Peel was also the first curator to include comedians in his festival (Ardal O’Hanlon and Jeremy Hardy), a thread picked up the following year when Nick Cave invited Barry Humphries along.  2012 Meltdown curator Antony Hegarty’s choices included an evening with Sex and the City actress Kim Cattrall, wherein she talked about performing as Cleopatra in the Liverpool Playhouse’s production of ‘Antony and Cleopatra’.  Given that this took place before ANOHNI changed her name from Antony, it was a neat match.  

Meltdown is, however, all about the music, and when Jarvis Cocker was invited to curate the festival in 2007 he took to the task with obvious relish. In an inspired move, he put together a night called ‘Forest of No Return’, in which classic Disney songs were reinterpreted live in the Royal Festival Hall.

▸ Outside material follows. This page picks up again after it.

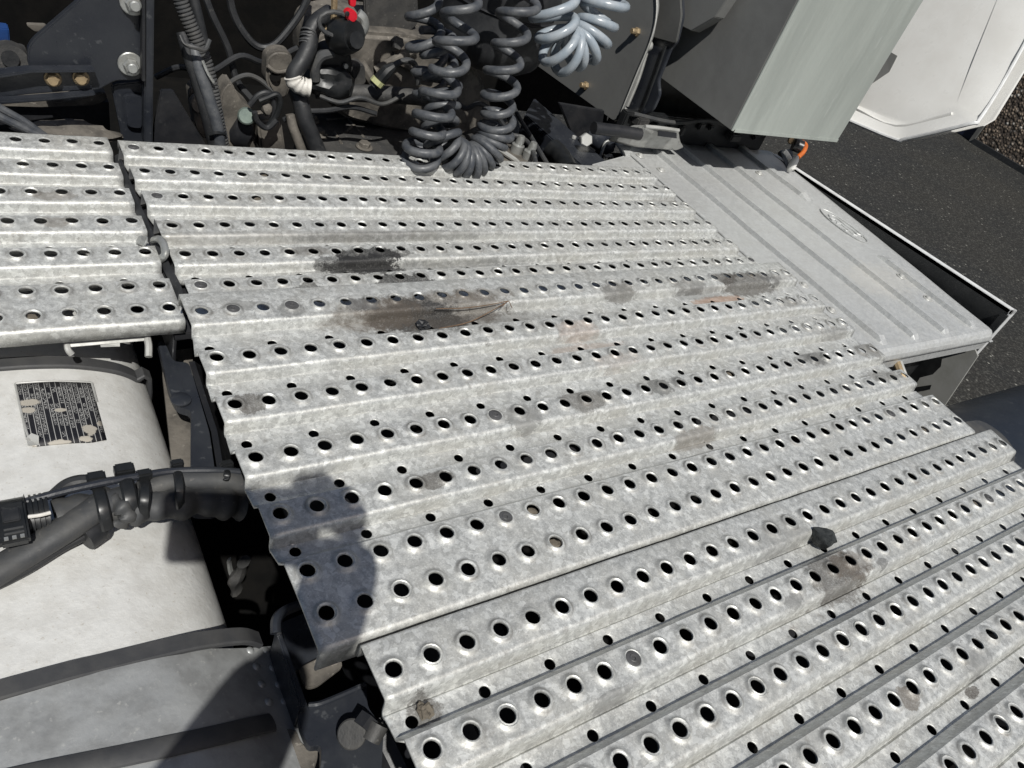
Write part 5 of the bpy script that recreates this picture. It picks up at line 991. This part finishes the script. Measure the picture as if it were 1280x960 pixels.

Sadly (very sadly) no video footage remains, but the evening included Cocker himself covering ‘I Wanna Be Like You’ from ‘The Jungle Book’, Nick Cave and David Thomas from Pere Ubu performing ‘Heigh Ho’ from ‘Snow White and the Seven Dwarfs’, and Cave going solo for a version of ‘Hi-Diddle-Dee-Dee’ from ‘Pinocchio’. 

For Grace Jones’ curatorship she’s asked the likes of Senegalese star Baaba Maal, Cut Hands (ex-Whitehouse teeth-rattler William Bennett), Shingai Shoniwa (formerly singer with early 2000s indie band The Noisettes), and South London punks Big Joanie to come and cut loose. Pencilled in to perform at both the festival’s opening and closing nights, it remains to be seen if La Jones herself can equal her turn at Cocker’s event where she charmed her way through ‘The Jungle Books’ ‘Trust In Me’ dressed as a snake.  

Meltdown: The Festival of Ideas | Rock and Art

The 2022 Meltdown Festival, curated by Grace Jones, takes place at the Southbank Centre in London from June 10th – 19th.